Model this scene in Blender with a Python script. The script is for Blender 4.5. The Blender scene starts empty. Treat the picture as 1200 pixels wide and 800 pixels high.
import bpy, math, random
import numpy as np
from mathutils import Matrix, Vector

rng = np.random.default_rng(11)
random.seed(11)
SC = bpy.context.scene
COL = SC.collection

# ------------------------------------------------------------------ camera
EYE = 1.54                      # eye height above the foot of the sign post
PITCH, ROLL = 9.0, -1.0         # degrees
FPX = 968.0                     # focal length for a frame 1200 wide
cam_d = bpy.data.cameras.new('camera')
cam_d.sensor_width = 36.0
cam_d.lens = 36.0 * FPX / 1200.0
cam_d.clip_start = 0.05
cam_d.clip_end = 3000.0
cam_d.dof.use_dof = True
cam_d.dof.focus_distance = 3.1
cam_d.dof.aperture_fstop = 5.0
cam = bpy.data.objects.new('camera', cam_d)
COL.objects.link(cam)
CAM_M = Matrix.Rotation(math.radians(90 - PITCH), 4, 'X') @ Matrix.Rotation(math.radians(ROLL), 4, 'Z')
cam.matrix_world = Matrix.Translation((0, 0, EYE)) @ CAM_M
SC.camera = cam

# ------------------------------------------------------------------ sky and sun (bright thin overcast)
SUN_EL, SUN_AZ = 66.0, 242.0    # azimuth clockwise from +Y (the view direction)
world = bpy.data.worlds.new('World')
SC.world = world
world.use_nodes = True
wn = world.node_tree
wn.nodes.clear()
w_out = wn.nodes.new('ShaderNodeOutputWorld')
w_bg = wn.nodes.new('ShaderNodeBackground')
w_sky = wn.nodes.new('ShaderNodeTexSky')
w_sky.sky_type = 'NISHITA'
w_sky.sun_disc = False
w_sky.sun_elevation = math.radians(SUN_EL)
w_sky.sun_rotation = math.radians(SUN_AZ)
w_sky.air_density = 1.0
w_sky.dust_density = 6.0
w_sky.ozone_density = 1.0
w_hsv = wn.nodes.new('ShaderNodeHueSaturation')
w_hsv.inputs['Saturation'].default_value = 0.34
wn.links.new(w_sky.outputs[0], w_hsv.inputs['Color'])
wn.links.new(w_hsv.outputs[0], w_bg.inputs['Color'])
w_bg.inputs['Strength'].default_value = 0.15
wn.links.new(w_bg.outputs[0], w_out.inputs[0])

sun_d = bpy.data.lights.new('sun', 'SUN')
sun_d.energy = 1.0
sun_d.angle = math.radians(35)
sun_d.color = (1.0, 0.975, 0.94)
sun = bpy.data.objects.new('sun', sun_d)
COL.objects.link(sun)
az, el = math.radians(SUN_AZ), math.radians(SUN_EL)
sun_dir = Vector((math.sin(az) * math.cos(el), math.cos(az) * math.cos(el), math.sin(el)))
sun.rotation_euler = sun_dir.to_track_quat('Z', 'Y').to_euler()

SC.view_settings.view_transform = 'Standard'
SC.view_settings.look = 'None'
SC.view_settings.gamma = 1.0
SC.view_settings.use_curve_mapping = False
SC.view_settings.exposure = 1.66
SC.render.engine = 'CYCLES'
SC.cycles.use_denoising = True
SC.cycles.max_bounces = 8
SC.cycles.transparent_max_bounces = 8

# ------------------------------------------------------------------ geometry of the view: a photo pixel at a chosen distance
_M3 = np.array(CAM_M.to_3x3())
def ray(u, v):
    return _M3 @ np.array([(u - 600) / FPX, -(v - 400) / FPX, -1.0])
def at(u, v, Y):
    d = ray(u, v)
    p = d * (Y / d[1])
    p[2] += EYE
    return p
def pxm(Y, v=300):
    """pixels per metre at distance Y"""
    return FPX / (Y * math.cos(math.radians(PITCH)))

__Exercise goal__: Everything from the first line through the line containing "COL = SC.collection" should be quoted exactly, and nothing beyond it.

__Expected output__:
Model this scene in Blender with a Python script. The script is for Blender 4.5. The Blender scene starts empty. Treat the picture as 1200 pixels wide and 800 pixels high.
import bpy, math, random
import numpy as np
from mathutils import Matrix, Vector

rng = np.random.default_rng(11)
random.seed(11)
SC = bpy.context.scene
COL = SC.collection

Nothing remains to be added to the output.